There is an extended version of this article now available on Medium.com.
If you experienced attachment wounds growing up, then you have become close friends with grief. You have had to slog through life facing many losses and injustices, often without any clear way to make sense of why some things are just that much harder, or more painful for you than others.
We know grief is what comes with loss. Grief can be very “clean” when we’ve had things like closure after a relationship, the ability to say goodbye when someone is dying, or acknowledgement of the unfairness or harm caused to us. In situations like this we can mourn knowing that there is justice and that we can overcome the pain (though we may never overcome the loss itself). But those with attachment wounds often face repeated losses without any closure or acknowledment.
Complicated grief happens when we lose something without this closure, without justice, or without clearly defined “edges”. Losses such as the loss of a dream, the loss of an identity, the loss of who we thought we would be or what we thought we would achieve before trauma kept is locked in place. Complicated grief also happens when we lose a person, but that person is still there, such as a parent you no longer have contact with. Complicated grief is harder to navigate because on top of the pain of the loss, we are also navigating questions of “Am I entitled to grieve this?”, “Am I deserving of receiving support for this pain?” “Is there anyone who truly understands and can go through this as a guide or comrade?”, “Do others think this pain is valid or has merit?”, “Am I overreacting?”
When we don’t give ourselves permission to grieve the things that have caused us deep pain, we can end up with unhealable wounds that keep breaking open, oozing their painful memories and anxieties over our lives that we are just desperately trying to survive and get on with.
Complicated Grief Might Be The Pain You Have Been Carrying Around Silently Unaware
Attachment wounding is a loss in and of itself. You lose your right to growing up unharmed. You lose your confidence. You lose your sense of trust and safety in yourself and others. You lose your hope for the future. You may even lose things like your ability to make decisions, or have boundaries, or focus and follow through on tasks. You may literally be stuck in a holding pattern in life where you are alive, but in no way living. So deep were the emotional scars, that you literally may not have received any guidance whatsoever to develop critical adulting 101 skills.

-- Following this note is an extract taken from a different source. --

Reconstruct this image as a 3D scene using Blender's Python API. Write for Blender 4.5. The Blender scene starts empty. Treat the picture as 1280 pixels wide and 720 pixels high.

Believe me, there is no shame in this. If your wounding happened at a very young developmental age, it is as if you are stuck at that age (not cognitively, but in terms of some processing skills). You may be inhabiting the world as an adult – and exhausting yourself trying to put on a mask of social and professional competence – but walking around with an empty emotional tool box. Imagine being told as a 4 year old you were annoying. Then crying alone and having no one come to comfort you. This “root” memory will show up in your life over and over whenever you worry you may be bugging someone (whether you are bugging them or not). And because no one helped you through that emotional experience and gave you the opportunity to process the challenging emotion, go through the emotional life cycle, and build resilience or autonomy, you are still holding on to it decades later. In fact, it may have taken up residence as one of your core beliefs about yourself; that everyone finds you annoying, and so you need to construct yourself very carefuly to be safe and accepted in this world.
Remember: You aren’t broken or incompetent. You were denied tools. And now you’re expected to fix things.
You have a right to be exceptionally sad and angry about this.
Then, there are the unique losses and griefs that come with attachment wounds. Things like:
- Family Estrangement
- Mental Health Professionals Who Don’t Get it
- Friends and/or Partners Who Don’t Know How to Help
- Stigma and Societal Messages About Relationships
- Limited support systems due to all of the above
In addition to trying to survive with few resources and tools, you are now also trying to stand tall against a barrage of unhelpful messages like “but it’s your family, can’t you just make it work?” or “family is the basis of health and happiness”, or “I’m sure they did the best they knew how”, or “You’re an adult now! Stop blaming them and take charge”, or “They seem like lovely people! I can’t believe they would do x,y,z…” or “Sweetie, you always were a bit dramatic” or “I’d rather not get involved or be in the middle so let’s agree not to talk about _______”.
Attachment Wounds Often Means You Face The Grief Alone
Imagine a) Growing up without adequate love and support (or worse, being actively harmed or rejected) then b) Having the people you go to for help not sure how to support you, or making it worse by essentially telling you it wasn’t that bad, or to just get over it then c) Having to first explain the pain and injustice to people in order to hopefully receive the support you need to fill the toolbox
Not only will you be completely exhausted before you even get on the right healing path. But you open yourself up to the vulnerability of having someone else be the gatekeeper of your pain; someone else gets to tell you whether they think your grief has merit, and whether you have a right to be in the pain you are in.
Of course if you are reading this, you know it doesn’t have to be that way and that there is hope and healing ahead. Today, do one small act of kindness for yourself by acknowledging that the pain you endured was real and give yourself full permission to feel it.
Even if you feel you don’t have anyone, you still have yourself. And you can reverse course by ensuring you don’t let yourself down too.